Prophets, like most people, are hounded by fears and insecurities. The prophet Jonah, fearing the all-out embarrassment, ridicule, and fall-out that would result from his unrealized prophecy on the destruction of the Assyrian city of Nineveh, asked God for death. One might scoff at the over-reaction but it is what fear does. It fills a person’s whole being and sometimes robs him of rational thought. Even great prophets fall victim to the ravages of fear.

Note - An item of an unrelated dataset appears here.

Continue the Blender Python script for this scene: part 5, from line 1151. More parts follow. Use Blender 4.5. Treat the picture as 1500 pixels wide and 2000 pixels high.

The fear of bodily harm and death is most common because God asks prophets to preach in hostile places. The hostility is further fanned when the prophet makes a scathing condemnation of the inhabitants’ scandalous behaviors and warns of dire consequences. Getting a severe beating, imprisonment, or being sentenced to death is par for the course for the lonely prophet. At worse, the prophet’s punishment can extend to relatives who live nearby. Jonah nearly bolted when he found out that he was to be assigned to the city of the merciless Assyrians. It took short of drowning in a raging ocean and three days and nights of discernment inside the fetid belly of a big fish to convince him to change his mind. The prophet Elijah had a vision of death when he received a threatening message from false god worshipper, Queen Jezebel of Israel:
Now Ahab told Jezebel everything Elijah had done and how he had killed all the prophets [of the false god] with the sword. So, Jezebel sent a messenger to Elijah to say, “May the gods deal with me, be it ever be so severely if by this time tomorrow I do not make your life like that of one of them.” Elijah was afraid and ran for his life. – 1 Kings 19:1-3
Elijah hid in the wilderness to escape the danger and nurse his weary heart. God, in His infinite goodness, sought him out and restored his physical and mental health.